There was great potential here. If everything went according to plan, IC would be on its way to becoming sustainable. And if things went above and beyond, we might never have to run another fundraiser! Unfortunately, things didn’t go so well. Over the last 3 years, we’ve only managed to sell about three dozen magazines and we have yet to find a single University professor to formally take the publication in.

Beyond magazine sales, monthly donations and the odd crowdfunding campaign, IC has no other source of funding.

Trying something completely new, I set out some 11 months ago to create a non-profit organization so that we can start applying for grant money from vetted foundations.

It’s been quite difficult finding board members and even tougher keeping them together for the sake of the publication. In any event, It’s an effort that I’m continuing. If IC is going to survive in 2015 it needs to meet its budget.

Results and Consequences

I could probably ask a lot of uncomfortable questions right now. For instance, why aren’t people helping Indigenous media creators? There are many other examples beyond the ones I’ve discussed here.

Everybody funds non-indigenous media without batting an eye while Indigenous media is forced to fend for scraps. Is it because people don’t care about Indigenous Peoples nearly as much as they claim?

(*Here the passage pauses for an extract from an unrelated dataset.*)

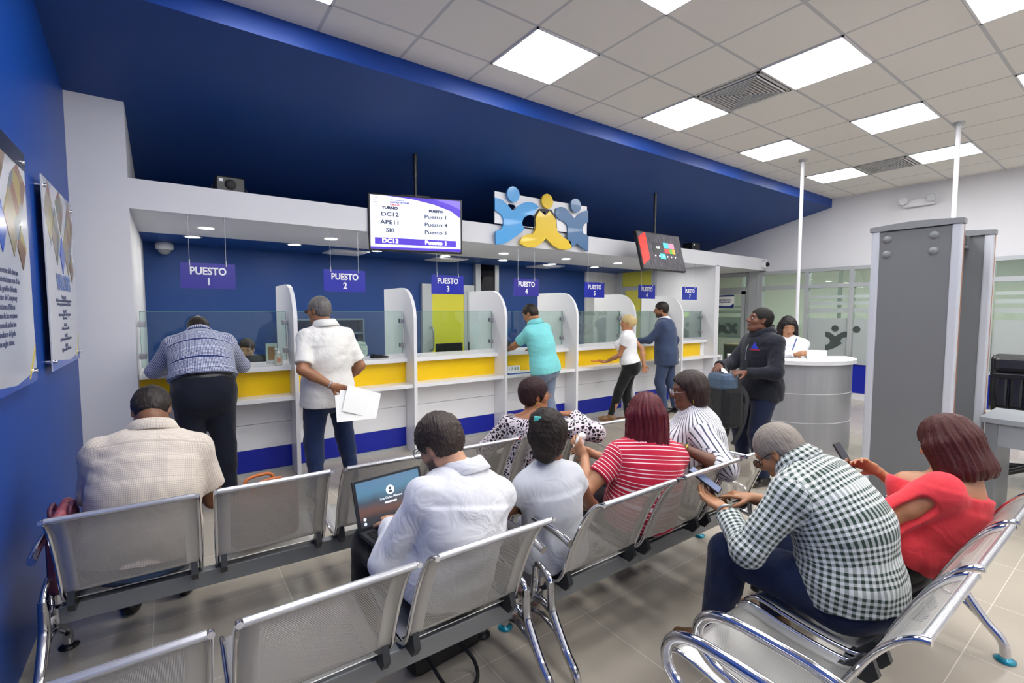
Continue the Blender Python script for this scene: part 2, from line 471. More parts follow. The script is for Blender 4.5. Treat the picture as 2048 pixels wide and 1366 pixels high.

If it was just IC and we pushing out an endless line of chaff it wouldn’t be a big deal. I would perfectly understand everyone’s reluctance to donate. But that’s not the case. Even though a lot of our contributors have been forced to pull back because they can no longer afford to work for free, we’re still pushing out exclusives. And IC continues to stand as one of the only online magazines in the world dedicated entirely to the struggles of the Mapuche, Cree, Palawan, Wixarika, Ngobe-Bugle, Tohono O’odham, Triqui, Naso, Dongria Kondh, Achuar, Dene and more than 500 other Indigenous Peoples and Nations.

In any case, it’s safe to say that this widespread lack of support has consequences.

Without essential funds, IC simply can’t pay the bills. As a result it is forced to cut services, discontinue its print publications and turn down important stories. Some of this has already come to pass. In time, we may be forced to take it even further.